Exercise brief: Find each line with the string "scene" and copy it.

Data:

§ §

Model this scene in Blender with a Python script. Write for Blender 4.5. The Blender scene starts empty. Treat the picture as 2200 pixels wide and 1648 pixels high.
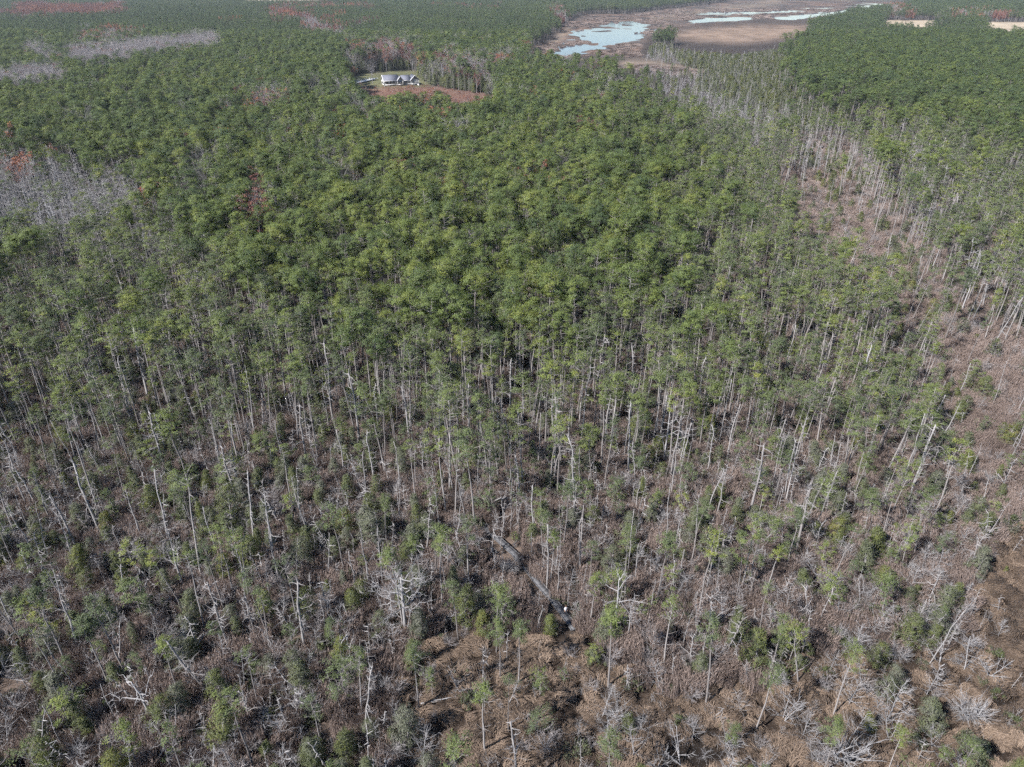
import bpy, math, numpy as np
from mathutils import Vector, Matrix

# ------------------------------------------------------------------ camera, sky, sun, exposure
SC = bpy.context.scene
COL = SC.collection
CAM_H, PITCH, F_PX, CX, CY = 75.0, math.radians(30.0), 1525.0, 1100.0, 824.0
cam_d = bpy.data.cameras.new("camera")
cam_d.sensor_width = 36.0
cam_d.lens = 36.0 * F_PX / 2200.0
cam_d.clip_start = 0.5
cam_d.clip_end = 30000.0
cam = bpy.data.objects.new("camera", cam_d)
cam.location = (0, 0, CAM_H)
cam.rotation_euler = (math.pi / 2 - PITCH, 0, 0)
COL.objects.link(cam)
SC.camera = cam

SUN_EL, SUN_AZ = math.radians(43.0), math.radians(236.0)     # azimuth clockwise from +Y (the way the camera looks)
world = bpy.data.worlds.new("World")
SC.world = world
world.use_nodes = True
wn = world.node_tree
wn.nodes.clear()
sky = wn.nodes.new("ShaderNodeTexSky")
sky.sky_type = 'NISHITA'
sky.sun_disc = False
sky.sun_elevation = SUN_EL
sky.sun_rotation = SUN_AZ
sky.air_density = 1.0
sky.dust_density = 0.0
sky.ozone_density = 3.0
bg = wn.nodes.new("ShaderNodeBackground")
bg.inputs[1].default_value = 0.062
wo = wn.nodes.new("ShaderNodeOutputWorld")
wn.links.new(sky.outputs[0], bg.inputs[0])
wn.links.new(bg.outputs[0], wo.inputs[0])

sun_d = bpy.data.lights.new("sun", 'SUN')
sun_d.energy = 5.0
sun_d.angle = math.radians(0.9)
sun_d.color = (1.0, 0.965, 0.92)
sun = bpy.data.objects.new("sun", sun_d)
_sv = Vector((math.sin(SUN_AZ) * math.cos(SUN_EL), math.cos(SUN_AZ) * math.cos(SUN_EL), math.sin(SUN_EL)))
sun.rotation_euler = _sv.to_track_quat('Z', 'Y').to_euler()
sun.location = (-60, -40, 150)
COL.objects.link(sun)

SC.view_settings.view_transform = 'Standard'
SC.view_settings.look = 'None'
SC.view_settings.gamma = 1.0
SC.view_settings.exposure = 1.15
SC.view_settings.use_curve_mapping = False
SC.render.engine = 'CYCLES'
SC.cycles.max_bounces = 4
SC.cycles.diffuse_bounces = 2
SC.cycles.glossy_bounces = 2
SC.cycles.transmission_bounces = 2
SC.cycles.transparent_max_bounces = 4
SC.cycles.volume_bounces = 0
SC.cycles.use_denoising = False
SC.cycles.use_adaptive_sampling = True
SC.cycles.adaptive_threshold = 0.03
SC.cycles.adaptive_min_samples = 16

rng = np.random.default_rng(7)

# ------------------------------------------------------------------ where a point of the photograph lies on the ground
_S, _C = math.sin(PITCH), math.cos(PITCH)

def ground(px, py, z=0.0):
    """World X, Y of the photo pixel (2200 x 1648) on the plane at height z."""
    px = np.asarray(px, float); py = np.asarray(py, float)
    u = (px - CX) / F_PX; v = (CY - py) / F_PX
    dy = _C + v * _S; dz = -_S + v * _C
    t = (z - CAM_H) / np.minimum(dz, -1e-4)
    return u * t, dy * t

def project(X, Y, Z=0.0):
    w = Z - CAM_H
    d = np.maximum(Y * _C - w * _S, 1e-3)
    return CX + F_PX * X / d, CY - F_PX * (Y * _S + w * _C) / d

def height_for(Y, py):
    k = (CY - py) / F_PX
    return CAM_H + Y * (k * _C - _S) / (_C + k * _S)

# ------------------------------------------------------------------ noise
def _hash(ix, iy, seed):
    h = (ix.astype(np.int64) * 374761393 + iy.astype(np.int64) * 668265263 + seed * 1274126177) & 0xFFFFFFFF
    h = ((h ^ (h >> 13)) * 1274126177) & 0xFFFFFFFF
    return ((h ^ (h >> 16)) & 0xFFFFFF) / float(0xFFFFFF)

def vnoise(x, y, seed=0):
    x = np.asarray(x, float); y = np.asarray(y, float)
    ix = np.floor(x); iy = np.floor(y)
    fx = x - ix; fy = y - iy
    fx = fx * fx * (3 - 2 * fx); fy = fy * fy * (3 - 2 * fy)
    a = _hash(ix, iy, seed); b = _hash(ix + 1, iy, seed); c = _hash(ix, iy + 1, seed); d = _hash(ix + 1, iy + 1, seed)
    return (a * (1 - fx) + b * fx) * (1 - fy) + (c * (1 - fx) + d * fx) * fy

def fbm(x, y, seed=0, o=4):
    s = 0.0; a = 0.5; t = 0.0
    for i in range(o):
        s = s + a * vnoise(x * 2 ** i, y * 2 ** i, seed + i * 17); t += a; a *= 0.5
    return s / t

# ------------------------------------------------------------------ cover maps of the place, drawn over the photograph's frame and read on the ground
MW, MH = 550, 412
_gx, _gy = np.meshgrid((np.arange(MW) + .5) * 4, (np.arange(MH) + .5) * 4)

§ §

Expected answer:
Model this scene in Blender with a Python script. Write for Blender 4.5. The Blender scene starts empty. Treat the picture as 2200 pixels wide and 1648 pixels high.
SC = bpy.context.scene